La première partie présente le contexte politique mâconnais au début de la période étudiée, en soulignant les influences multiples sur les élites urbaines: royales et bourguignonnes bien sûr, mais aussi savoyardes. L’auteur démontre le rôle clé de certains membres éminents de la bourgeoisie et du corps dirigeant comme le notaire Pierre du Pré, ou encore l’officier Jean Crochat, notaire et procureur de la ville, ce dernier office étant central dans la gestion des affaires urbaines comme cela est souligné.
Ces individus, aux opinions pro-bourguignonnes, et leur place dans la cité contribuent à expliquer le basculement de la ville vers l’obédience bourguignonne durant la guerre civile. L’importance des archives de la ville et de la construction de sa mémoire est mise en exergue par la présentation des registres, des classements d’archives, de la conservation de la correspondance, etc., mais pourrait faire l’objet de plus de citations bibliographiques1. Le moment du ralliement mâconnais à la cause bourguignonne, en 1417 après la réception des lettres de Hesdin expédiées par Jean sans Peur, est exposé en insistant sur l’importance de la communication politique du duc de Bourgogne et sur la nécessité de diffuser l’information. Le propos est toutefois nuancé en rappelant que l’adhésion des élites n’est pas toujours pleine et entière, de même que la population urbaine n’approuve pas unanimement cette évolution comme en témoignent plusieurs affaires de contestation.

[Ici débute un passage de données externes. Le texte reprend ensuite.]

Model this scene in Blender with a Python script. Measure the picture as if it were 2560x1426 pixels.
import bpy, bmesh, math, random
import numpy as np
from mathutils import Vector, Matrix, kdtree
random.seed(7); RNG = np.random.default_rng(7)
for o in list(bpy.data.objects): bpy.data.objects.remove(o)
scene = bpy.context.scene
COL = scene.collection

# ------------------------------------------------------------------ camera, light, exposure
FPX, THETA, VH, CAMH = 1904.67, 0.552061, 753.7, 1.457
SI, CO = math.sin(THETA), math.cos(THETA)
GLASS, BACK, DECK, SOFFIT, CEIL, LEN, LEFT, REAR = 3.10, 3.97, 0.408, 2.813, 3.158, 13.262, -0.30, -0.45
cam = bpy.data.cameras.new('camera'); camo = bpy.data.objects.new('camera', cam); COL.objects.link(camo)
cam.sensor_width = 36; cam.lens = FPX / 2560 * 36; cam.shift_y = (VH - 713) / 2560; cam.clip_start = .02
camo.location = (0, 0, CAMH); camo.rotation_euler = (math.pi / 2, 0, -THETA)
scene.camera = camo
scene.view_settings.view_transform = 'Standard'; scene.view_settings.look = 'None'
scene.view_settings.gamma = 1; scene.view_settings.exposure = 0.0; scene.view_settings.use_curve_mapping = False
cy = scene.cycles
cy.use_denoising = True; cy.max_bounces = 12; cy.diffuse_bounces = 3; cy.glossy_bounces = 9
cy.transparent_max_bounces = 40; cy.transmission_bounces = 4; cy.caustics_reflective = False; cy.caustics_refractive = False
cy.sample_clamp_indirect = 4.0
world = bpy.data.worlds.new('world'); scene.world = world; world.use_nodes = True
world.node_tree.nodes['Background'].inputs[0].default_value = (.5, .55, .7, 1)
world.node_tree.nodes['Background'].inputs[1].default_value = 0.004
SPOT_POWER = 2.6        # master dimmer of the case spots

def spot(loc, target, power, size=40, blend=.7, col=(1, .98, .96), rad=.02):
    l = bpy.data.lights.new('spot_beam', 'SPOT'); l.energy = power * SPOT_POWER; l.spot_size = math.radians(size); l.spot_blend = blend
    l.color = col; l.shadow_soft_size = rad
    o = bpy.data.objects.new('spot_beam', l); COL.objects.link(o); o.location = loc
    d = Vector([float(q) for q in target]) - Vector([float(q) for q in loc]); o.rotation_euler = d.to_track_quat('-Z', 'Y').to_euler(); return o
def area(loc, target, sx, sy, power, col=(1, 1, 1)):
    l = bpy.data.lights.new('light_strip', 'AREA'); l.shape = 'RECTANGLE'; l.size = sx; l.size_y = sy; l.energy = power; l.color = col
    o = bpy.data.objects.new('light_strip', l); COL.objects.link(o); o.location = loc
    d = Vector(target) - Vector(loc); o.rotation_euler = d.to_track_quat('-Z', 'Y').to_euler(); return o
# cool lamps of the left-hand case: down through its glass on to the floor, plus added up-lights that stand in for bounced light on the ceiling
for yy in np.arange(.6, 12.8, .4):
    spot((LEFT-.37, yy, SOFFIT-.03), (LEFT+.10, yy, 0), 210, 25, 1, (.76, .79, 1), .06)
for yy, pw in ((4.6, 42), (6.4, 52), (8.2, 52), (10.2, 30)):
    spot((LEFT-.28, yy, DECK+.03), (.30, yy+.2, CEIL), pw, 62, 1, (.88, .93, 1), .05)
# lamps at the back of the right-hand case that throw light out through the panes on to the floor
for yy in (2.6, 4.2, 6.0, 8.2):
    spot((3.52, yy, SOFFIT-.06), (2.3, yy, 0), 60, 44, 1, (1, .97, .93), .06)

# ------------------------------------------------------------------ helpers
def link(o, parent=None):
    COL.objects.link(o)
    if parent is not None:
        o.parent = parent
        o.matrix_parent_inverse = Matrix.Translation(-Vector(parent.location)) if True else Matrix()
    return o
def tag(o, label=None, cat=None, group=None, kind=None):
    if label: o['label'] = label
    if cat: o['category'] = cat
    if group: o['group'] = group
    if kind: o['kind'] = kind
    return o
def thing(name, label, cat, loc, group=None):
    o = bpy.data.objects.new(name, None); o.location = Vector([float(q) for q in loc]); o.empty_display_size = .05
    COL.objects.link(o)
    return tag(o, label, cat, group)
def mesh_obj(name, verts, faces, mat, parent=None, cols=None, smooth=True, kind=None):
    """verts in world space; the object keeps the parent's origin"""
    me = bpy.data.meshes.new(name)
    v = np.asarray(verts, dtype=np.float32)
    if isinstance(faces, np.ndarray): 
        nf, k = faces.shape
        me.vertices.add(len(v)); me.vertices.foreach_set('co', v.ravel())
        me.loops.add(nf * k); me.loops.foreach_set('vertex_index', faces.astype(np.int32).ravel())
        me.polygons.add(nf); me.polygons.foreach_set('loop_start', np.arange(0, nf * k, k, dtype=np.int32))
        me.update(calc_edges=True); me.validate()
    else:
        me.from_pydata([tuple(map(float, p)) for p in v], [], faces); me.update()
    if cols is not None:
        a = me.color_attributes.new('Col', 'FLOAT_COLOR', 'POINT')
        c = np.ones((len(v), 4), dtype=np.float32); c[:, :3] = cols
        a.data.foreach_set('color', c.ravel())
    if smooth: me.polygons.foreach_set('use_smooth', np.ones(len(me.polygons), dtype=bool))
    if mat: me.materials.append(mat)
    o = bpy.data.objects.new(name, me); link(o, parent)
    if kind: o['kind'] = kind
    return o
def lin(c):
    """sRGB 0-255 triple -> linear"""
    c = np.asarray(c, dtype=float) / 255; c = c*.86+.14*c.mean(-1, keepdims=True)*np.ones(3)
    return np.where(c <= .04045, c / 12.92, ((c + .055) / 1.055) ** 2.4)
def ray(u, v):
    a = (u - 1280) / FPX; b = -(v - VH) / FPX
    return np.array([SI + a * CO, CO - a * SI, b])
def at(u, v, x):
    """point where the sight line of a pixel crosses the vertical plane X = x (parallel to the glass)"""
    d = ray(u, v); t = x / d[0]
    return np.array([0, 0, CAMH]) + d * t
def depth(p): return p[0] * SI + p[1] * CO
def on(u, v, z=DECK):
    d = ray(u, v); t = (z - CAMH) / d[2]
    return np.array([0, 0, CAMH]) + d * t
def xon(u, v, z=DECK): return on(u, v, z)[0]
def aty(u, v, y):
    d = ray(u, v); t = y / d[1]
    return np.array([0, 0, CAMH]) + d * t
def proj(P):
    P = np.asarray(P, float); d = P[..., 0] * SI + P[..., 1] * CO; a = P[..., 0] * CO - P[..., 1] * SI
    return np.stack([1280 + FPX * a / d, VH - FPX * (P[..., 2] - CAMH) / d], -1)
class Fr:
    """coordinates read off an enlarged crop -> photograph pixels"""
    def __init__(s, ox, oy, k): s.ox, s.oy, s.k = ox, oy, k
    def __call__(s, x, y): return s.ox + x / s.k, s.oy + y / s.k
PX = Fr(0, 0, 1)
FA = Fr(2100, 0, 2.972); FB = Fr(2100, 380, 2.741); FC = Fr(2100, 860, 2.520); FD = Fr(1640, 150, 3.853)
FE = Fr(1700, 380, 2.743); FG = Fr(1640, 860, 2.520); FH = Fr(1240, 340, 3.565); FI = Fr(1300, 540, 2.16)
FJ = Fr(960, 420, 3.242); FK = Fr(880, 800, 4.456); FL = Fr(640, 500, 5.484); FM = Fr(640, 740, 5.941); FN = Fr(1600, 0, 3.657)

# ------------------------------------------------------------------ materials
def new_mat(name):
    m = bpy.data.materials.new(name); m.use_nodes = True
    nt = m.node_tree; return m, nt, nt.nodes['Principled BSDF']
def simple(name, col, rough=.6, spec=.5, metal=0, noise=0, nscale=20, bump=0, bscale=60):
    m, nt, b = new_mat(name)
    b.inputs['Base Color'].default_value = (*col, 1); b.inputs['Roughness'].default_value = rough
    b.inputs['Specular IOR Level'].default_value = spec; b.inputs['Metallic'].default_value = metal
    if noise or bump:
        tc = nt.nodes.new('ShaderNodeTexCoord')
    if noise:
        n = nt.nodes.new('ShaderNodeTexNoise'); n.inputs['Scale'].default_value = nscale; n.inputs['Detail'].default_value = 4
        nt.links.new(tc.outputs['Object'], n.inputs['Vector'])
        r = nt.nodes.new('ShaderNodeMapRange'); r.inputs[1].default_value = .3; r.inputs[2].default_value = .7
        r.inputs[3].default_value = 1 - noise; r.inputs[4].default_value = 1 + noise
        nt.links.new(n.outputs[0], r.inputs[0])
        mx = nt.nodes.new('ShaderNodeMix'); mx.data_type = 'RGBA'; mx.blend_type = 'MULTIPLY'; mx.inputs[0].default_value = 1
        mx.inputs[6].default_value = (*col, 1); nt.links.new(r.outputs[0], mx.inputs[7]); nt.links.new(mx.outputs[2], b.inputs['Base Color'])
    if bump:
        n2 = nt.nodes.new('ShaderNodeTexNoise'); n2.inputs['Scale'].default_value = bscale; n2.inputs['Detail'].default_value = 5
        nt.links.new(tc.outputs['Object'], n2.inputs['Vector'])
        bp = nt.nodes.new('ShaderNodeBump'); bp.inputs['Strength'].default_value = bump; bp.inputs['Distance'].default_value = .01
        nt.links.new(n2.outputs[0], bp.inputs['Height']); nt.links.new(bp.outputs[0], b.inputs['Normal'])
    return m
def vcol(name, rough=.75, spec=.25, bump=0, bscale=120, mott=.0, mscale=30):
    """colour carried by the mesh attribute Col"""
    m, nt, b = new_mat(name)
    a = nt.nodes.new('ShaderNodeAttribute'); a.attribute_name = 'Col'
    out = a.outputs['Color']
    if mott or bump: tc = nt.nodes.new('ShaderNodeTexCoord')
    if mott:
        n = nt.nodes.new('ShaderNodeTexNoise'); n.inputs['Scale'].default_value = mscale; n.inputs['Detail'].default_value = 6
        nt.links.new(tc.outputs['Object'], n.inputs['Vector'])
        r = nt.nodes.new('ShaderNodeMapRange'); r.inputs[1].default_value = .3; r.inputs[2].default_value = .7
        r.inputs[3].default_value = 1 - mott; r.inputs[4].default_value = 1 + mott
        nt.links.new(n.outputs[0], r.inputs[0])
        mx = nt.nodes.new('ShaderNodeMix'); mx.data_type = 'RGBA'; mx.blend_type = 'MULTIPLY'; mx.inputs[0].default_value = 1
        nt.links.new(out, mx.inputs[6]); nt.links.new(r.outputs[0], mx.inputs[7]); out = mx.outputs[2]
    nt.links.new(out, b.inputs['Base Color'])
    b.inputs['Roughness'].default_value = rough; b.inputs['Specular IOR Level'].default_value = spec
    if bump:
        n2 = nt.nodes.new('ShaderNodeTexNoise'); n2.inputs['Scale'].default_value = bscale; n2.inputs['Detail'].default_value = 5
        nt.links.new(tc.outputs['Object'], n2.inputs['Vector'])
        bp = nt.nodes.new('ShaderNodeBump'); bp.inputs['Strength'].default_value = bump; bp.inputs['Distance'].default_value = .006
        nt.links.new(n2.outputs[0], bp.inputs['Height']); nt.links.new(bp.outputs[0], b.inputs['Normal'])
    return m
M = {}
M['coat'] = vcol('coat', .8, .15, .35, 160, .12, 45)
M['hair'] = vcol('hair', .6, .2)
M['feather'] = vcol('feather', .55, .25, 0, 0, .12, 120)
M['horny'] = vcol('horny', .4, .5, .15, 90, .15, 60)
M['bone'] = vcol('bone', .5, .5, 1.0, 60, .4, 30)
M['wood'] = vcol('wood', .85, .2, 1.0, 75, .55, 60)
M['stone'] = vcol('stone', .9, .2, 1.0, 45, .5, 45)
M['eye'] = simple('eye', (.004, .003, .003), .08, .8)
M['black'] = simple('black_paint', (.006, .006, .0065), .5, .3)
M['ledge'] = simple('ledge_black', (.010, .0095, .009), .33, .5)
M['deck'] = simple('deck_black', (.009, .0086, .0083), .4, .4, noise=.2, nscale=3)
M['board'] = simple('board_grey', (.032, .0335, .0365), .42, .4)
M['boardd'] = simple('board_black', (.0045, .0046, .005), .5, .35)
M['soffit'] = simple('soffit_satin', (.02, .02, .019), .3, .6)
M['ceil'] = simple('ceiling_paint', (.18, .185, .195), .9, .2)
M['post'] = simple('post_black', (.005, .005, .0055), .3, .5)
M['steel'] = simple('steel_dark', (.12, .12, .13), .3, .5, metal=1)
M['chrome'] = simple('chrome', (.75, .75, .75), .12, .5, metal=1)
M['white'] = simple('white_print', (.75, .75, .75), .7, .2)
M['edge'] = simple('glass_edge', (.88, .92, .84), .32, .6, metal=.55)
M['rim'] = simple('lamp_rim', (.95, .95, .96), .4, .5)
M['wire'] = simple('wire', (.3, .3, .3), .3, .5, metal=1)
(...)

L’auteur amène alors à se questionner sur l’importance de l’espace public et sur la possible existence d’une opinion publique à cette époque, en s’intéressant notamment aux symboles d’appartenance aux différents partis durant la guerre civile, et en rappelant que le corps politique se distingue difficilement voire jamais du corps social. Le climat de défiance au sein de la population provient aussi de l’exposition de la ville aux raids armagnacs dans le Mâconnais dans les années consécutives à son ralliement au parti bourguignon, qui conduisent à des pillages et autres crimes tels que le viol; sur ce sujet on peut ajouter que l’auteur pourrait mobiliser les travaux de chercheurs tels que Valérie Toureille et Quentin Verreycken2. Par ailleurs, une conclusion générale de la première partie, comme pour les suivantes, aurait permis de résumer le propos.
La seconde partie s’intéresse aux dispositifs en place pour obtenir les renseignements nécessaires à la sécurité de la ville. On note l’importance des hôteliers mâconnais, qui sont aussi régulièrement échevins, aux côtés de personnages tels que Pierre du Pré. Les tavernes et hôtels, qui sont des lieux centraux de la sociabilité, sont aussi primordiaux dans la circulation de l’information comme le montre l’exemple de la taverne de la Tête Noire, où logent de nombreux membres et émissaires du parti bourguignon. L’auteur fait ici ressortir une spatialisation des différents partis dans la ville. Il montre également l’importance du rôle des élites et la manière dont elles manipulent l’information pour faire basculer Mâcon dans le camp bourguignon, par exemple en usant de stéréotypes et de la peur liée aux hommes de guerre, notamment par l’affichage dans la rue ou chez les notaires.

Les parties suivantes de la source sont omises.